Tuesday, February 24, 2015

A-Rod shows up early. People complain. Why?

A-Rod makes the front and back pages.
Guess who's back. Back again. A-Rod's back. Tell a friend. As Eminem once rapped, guess who's back? None other than Alex Rodriguez. But some people are not happy about that.

Let me get this straight. The Yankees -- and their enablers in the press, most notably the New York Daily News -- are irritated that Alex Rodriguez showed up three days early to spring training. One "baseball executive" -- is that a euphemism for Brian Cashman? -- told the News: "He’s learned nothing. He’s the same old guy. He just did what he wanted to do."Yeah, heaven forbid somebody who hasn't played in a year should want to get cracking as soon as possible.

At any rate, the Yanks ought to be thanking their lucky stars that Rodriguez was the shiny object that is distracting media and fans from discussing them not getting Moncada.

I would say that complaining about Rodriguez showing up early is the dumbest thing I have heard from the media this month regarding A-Rod, but it's not. There was Mike Lupica mocking Rodriguez's mental health and criticizing him for cooperating with the feds against Tony Bosch.

Even more ridiculous was Juliet Macur of the New York Times, who wrote an entire column fulminating with outrage because of Rodriguez writing in his apology that he wanted to "help us win." Her objection is of him daring to use the word "us" to describe himself as part of the Yankees. Huh? She thinks that the letter "should have been the moment when the Yankees finally turned their collective back on Rodriguez and his warm and fuzzy (and very distorted) version of 'us,'" with the team releasing him for good.  Because she believes that the Yanks ought to be sooooo outraged that the player with the longest tenure on the team actually had the nerve to refer to himself as a Yankee. And you thought fans were ridiculous with the "true Yankee" nonsense!

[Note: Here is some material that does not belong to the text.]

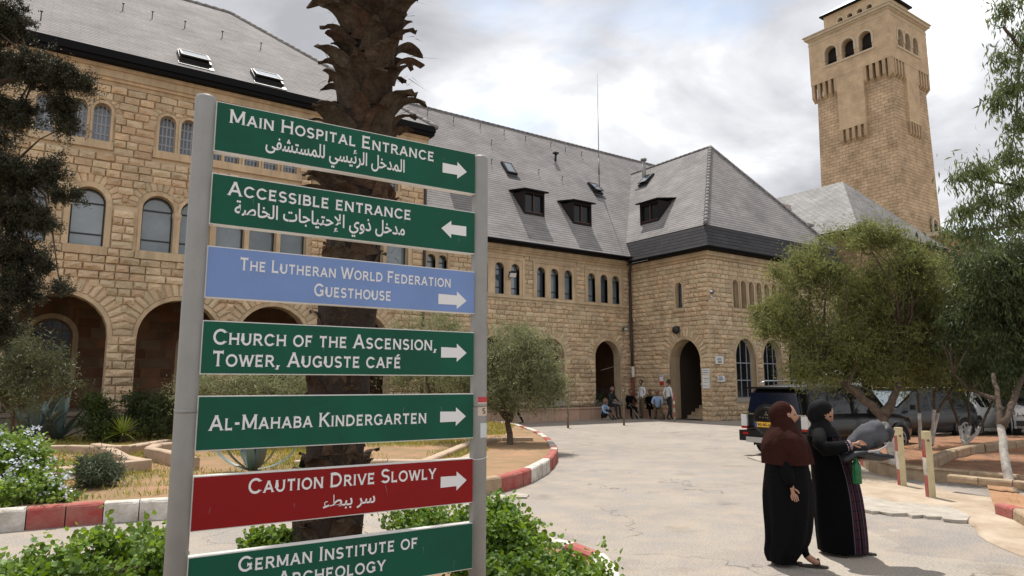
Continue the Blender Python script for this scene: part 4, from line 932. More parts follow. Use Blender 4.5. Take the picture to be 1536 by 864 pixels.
# local frame of the signboard: x along it, y away from the viewer, origin at the left post
def sx(s): return s-.36
M_sgreen = mat('sign_green_enamel', (.002, .088, .050), .42, spec=.22, col2=(.003, .066, .038), vscale=4, bump=.12, bscale=9)
M_sblue = mat('sign_blue_enamel', (.17, .265, .52), .42, spec=.3, var=.12, vscale=4)
M_sred = mat('sign_red_enamel', (.25, .003, .004), .4, spec=.22, var=.2, vscale=3)
M_sedge = mat('white_panel_edge', (.74, .73, .70), .45, var=.12, vscale=14)
M_letter = mat('white_lettering', (.70, .70, .70), .5)
def post(s, z1, lab=None):
    mb = MB(); mb.tube([(sx(s), 0, 0), (sx(s), 0, 1.62), (sx(s), 0, z1-.012), (sx(s), 0, z1)], [.040, .040, .040, .036], 20)
    o = mb.build('post', M_metal, SIGN)
    t = MB(); t.tube([(sx(s), 0, 1.64), (sx(s), 0, 1.655)], .0412, 20); t.build('collar', M_metal, o); return o
pL = post(.36, 2.885); pR = post(1.62, 2.865)
# copperplate-like capitals drawn as strokes in a box one unit high
def arc(cx_, cy_, rx, ry, a0, a1, n=10): return [(cx_+rx*math.cos(math.radians(a0+(a1-a0)*i/n)), cy_+ry*math.sin(math.radians(a0+(a1-a0)*i/n))) for i in range(n+1)]
GL = {
 'A': (1.0, [[(.08, 0), (.5, 1)], [(.5, 1), (.92, 0)], [(.24, .33), (.76, .33)]]),
 'B': (.86, [[(.14, 0), (.14, 1)], [(.14, .93)]+arc(.5, .73, .22, .2, 90, -90, 8)+[(.14, .53)], [(.14, .53)]+arc(.54, .30, .24, .23, 90, -90, 8)+[(.14, .07)]]),
 'C': (1.02, [arc(.55, .5, .44, .45, 42, 318, 16)]),
 'D': (1.02, [[(.14, 0), (.14, 1)], [(.14, .93), (.45, .93)]+arc(.45, .5, .45, .43, 90, -90, 12)+[(.14, .07)]]),
 'E': (.82, [[(.14, 0), (.14, 1)], [(.14, .93), (.72, .93)], [(.14, .51), (.62, .51)], [(.14, .07), (.74, .07)]]),
 'F': (.76, [[(.14, 0), (.14, 1)], [(.14, .93), (.70, .93)], [(.14, .50), (.60, .50)]]),
 'G': (1.08, [arc(.55, .5, .44, .45, 42, 320, 16), [(.90, .44), (.90, .08)], [(.66, .44), (.98, .44)]]),
 'H': (1.0, [[(.14, 0), (.14, 1)], [(.86, 0), (.86, 1)], [(.14, .51), (.86, .51)]]),
 'I': (.30, [[(.15, 0), (.15, 1)]]),
 'J': (.6, [[(.42, 1), (.42, .3)]+arc(.25, .25, .17, .2, 0, -150, 8)]),
 'K': (.92, [[(.14, 0), (.14, 1)], [(.80, 1), (.18, .46)], [(.36, .60), (.86, 0)]]),
 'L': (.74, [[(.14, 0), (.14, 1)], [(.14, .07), (.70, .07)]]),
 'M': (1.16, [[(.13, 0), (.13, 1)], [(.13, 1), (.58, .12)], [(.58, .12), (1.03, 1)], [(1.03, 1), (1.03, 0)]]),
 'N': (1.02, [[(.13, 0), (.13, 1)], [(.13, 1), (.88, 0)], [(.88, 0), (.88, 1)]]),
 'O': (1.06, [arc(.53, .5, .45, .45, 0, 360, 22)]),
 'P': (.80, [[(.14, 0), (.14, 1)], [(.14, .93)]+arc(.48, .69, .24, .24, 90, -90, 8)+[(.14, .45)]]),
 'R': (.90, [[(.14, 0), (.14, 1)], [(.14, .93)]+arc(.50, .71, .23, .22, 90, -90, 8)+[(.14, .49)], [(.45, .49), (.84, 0)]]),
 'S': (.80, [arc(.40, .72, .29, .23, 35, 270, 10)[:-1]+arc(.40, .27, .31, .22, 90, -145, 10)]),
 'T': (.86, [[(.43, 0), (.43, .93)], [(.06, .93), (.80, .93)]]),
 'U': (.96, [[(.13, 1), (.13, .40)]+arc(.48, .40, .35, .35, 180, 360, 10)+[(.83, 1)]]),
 'V': (.96, [[(.06, 1), (.48, 0)], [(.48, 0), (.90, 1)]]),
 'W': (1.36, [[(.05, 1), (.38, 0)], [(.38, 0), (.68, .95)], [(.68, .95), (.98, 0)], [(.98, 0), (1.31, 1)]]),
 'X': (.9, [[(.08, 1), (.82, 0)], [(.08, 0), (.82, 1)]]),
 'Y': (.90, [[(.06, 1), (.45, .45)], [(.84, 1), (.45, .45)], [(.45, .47), (.45, 0)]]),
 ',': (.34, [[(.18, .10), (.08, -.18)]]), '-': (.44, [[(.04, .42), (.38, .42)]]), "'": (.2, [[(.1, 1), (.1, .8)]]), '.': (.3, [[(.13, 0), (.13, .14)]])}
def stroke(mb, pts, wd, T, off, serif=True, closed=False):
    """flat band along a polyline, T maps glyph units to the panel; each stroke a hair prouder than the last"""
    n = len(pts); Lf = []; Rt = []
    for i, (x, y) in enumerate(pts):
        if closed and i in (0, n-1): a, b = pts[-2], pts[1]
        else: a, b = pts[max(i-1, 0)], pts[min(i+1, n-1)]
        dx, dy = b[0]-a[0], b[1]-a[1]; l = math.hypot(dx, dy) or 1; nx, ny = -dy/l*wd/2, dx/l*wd/2
        if 0 < i < n-1:
            a2, b2 = pts[i-1], pts[i+1]; v1 = ((x-a2[0]), (y-a2[1])); v2 = ((b2[0]-x), (b2[1]-y)); l1 = math.hypot(*v1) or 1; l2 = math.hypot(*v2) or 1
            cs = (v1[0]*v2[0]+v1[1]*v2[1])/(l1*l2); k = 1/max(.5, math.sqrt(max(.05, (1+cs)/2))); nx *= k; ny *= k
        Lf.append((x+nx, y+ny)); Rt.append((x-nx, y-ny))
    for i in range(n-1): mb.poly([T(*Rt[i], off), T(*Rt[i+1], off), T(*Lf[i+1], off), T(*Lf[i], off)])
    if serif and not closed:
        for e, f in ((0, 1), (n-1, n-2)):
            (x, y), (u, v) = pts[e], pts[f]; dx, dy = x-u, y-v; l = math.hypot(dx, dy) or 1; dx, dy = dx/l, dy/l; h = wd/2+.055
            px, py = -dy, dx; t = .05
            if abs(dx) < .9 and abs(dy) > .55: px, py, dx, dy = 1, 0, 0, (1 if dy > 0 else -1)   # level serifs on stems
            c = [(x+px*h, y+py*h), (x-px*h, y-py*h), (x-px*h-dx*t, y-py*h-dy*t), (x+px*h-dx*t, y+py*h-dy*t)]
            mb.poly([T(*q, off+.00012) for q in c])
def textline(mb, txt, x0, x1, yb0, yb1, cap, small=.78, wd=.165, front=-.0215):
    """small-capitals line fitted between x0 and x1 on baselines yb0..yb1; capitals are upper-case input, small ones lower-case"""
    adv = []; tot = 0
    for ch in txt:
        if ch == ' ': w_ = .42*1.0; s = 1
        else:
            up = ch.upper() if ch not in 'éÉ' else 'E'; s = 1 if (ch.isupper() or ch in ",-") else small; w_ = GL[up][0]*s+.13
        adv.append((w_, s)); tot += w_
    k = (x1-x0)/(tot*cap); x = 0; layer = 0
    for ch, (w_, s) in zip(txt, adv):
        if ch != ' ':
            up = ch.upper() if ch not in 'éÉ' else 'E'; strokes = list(GL[up][1])
            if ch in 'éÉ': strokes.append([(.34, 1.12), (.55, 1.3)])
            for st in strokes:
                closed = up == 'O'
                def T(gx, gy, off, x=x, s=s):
                    X = x0+(x+.065+gx*s)*cap*k; f = (X-x0)/(x1-x0); return (sx(X), front-off, yb0+(yb1-yb0)*f+gy*s*cap)
                stroke(mb, st, wd/ (s**.5), T, .0002*(layer % 5), up not in 'O-', closed); layer += 1
        x += w_
def arrow(mb, x0, x1, z, d, front=-.0215):
    h = .024; L_ = x1-x0; hl = .052
    P = [(0, h), (L_-hl, h*.94), (L_-hl, h*1.75), (L_, 0), (L_-hl, -h*1.75), (L_-hl, -h*.94), (0, -h)]
    if d < 0: P = [(L_-x, y) for x, y in P][::-1]
    mb.poly([(sx(x0+x), front-.0004, z+y) for x, y in P][::-1])
ARF = {'ا': (0xFE8D, 2), 'إ': (0xFE87, 2), 'ب': (0xFE8F, 4), 'ة': (0xFE93, 2), 'ت': (0xFE95, 4), 'ج': (0xFE9D, 4), 'ح': (0xFEA1, 4), 'خ': (0xFEA5, 4), 'د': (0xFEA9, 2), 'ذ': (0xFEAB, 2), 'ر': (0xFEAD, 2), 'س': (0xFEB1, 4), 'ش': (0xFEB5, 4), 'ص': (0xFEB9, 4), 'ط': (0xFEC1, 4), 'ف': (0xFED1, 4), 'ل': (0xFEDD, 4), 'م': (0xFEE1, 4), 'و': (0xFEED, 2), 'ي': (0xFEF1, 4), 'ى': (0xFEEF, 2), 'ئ': (0xFE89, 4), 'ء': (0xFE80, 1)}
def arshape(s):
    out_ = []; n = len(s); i = 0; prev = False
    while i < n:
        c = s[i]
        if c == ' ': out_.append(' '); prev = False; i += 1; continue
        if c == 'ل' and i+1 < n and s[i+1] in 'اإ':
            out_.append(chr({'ا': 0xFEFB, 'إ': 0xFEF9}[s[i+1]]+(1 if prev else 0))); prev = False; i += 2; continue
        b, k = ARF[c]; nxt = i+1 < n and s[i+1] != ' ' and ARF[s[i+1]][1] > 1 and k == 4
        f = 0 if k == 1 else 3 if prev and nxt else 2 if nxt else 1 if prev else 0
        out_.append(chr(b+f)); prev = nxt; i += 1
    return ''.join(reversed(out_))
def fonttext(txt, x0, x1, yb, h, parent, name, m, offset=0.0, front=-.0215, base0=None, T=None):
    """text object turned into a thin mesh fitted between x0..x1; islands separated by a hair so joined glyphs never overlap in one plane"""
    c = bpy.data.curves.new('lettering', 'FONT'); c.body = txt; c.size = 1; c.offset = offset; c.resolution_u = 3
    o = bpy.data.objects.new('lettering', c); COL.objects.link(o); dg = bpy.context.evaluated_depsgraph_get(); dg.update()
    me = bpy.data.meshes.new_from_object(o.evaluated_get(dg)); bpy.data.objects.remove(o)
    bm = bmesh.new(); bm.from_mesh(me); xs = [v.co.x for v in bm.verts]; a, b = min(xs), max(xs); ys = [v.co.y for v in bm.verts]; lo, hi = min(ys), max(ys)
    seen = set(); lay = 0
    for v in bm.verts:
        if v in seen: continue
        st = [v]; seen.add(v); isl = []
        while st:
            q = st.pop(); isl.append(q)
            for e_ in q.link_edges:
                w_ = e_.other_vert(q)
                if w_ not in seen: seen.add(w_); st.append(w_)
        lay += 1
        for q in isl: q.co.z = .00018*(lay % 7)
    for v in bm.verts:
        X = x0+(v.co.x-a)/(b-a)*(x1-x0); Z = yb+v.co.y*h
        v.co = T(X, Z, v.co.z) if T else Vector((sx(X), front-v.co.z, Z))
    bm.to_mesh(me); bm.free(); me.materials.clear(); me.materials.append(m); me.name = name
    return link(name, me, parent)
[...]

I always have to laugh when I hear sportswriters like Macur talk about how other people should spend their money. Journalists run to get free pizza in the newsroom on Election Night like it was their last meal, and bring home free swag like they're an Oscar nominee, but they're going to tell the Yanks to dump A-Rod with $61 million on his contract just because they say so? Good grief.

Look, A-Rod didn't need to apologize to me. That's why, while I appreciate the effort, I am not part of the whole #forgive13 movement. And, if you didn't already know this, that interesting ESPN the Magazine's article about A-Rod showed what a mess he is. It is such a compelling read that even Curt Schilling felt empathy for Rodriguez after reading it.

The article confirmed what I have said for years. That would be that A-Rod never really got over his father leaving the family, and that he desperately wanted to go to college and feels insecure about his brainpower. I have been saying for years that the main difference between Jeter and A-Rod that explains them is that Jeter grew up in a stable, loving two-parent home, A-Rod lost his father at the age of 10 and never got over it.

The article has a bunch of stirring moments, and him visiting 40 (!) college campuses over the years to soak in college life was especially poignant, and made me appreciate my own college degree more than ever.

These sentences really struck me: "Readings and lectures and bookstores are his guilty pleasures. Especially bookstores. You can go in, he says, have a cup of coffee, and for an hour or two pretend you're smart." No wonder he has been so easily led by people who don't have his best interests at heart -- because he doesn't trust his own brains.

Reading the piece made me value my own life a little more. It just goes to show that money can't buy you happiness.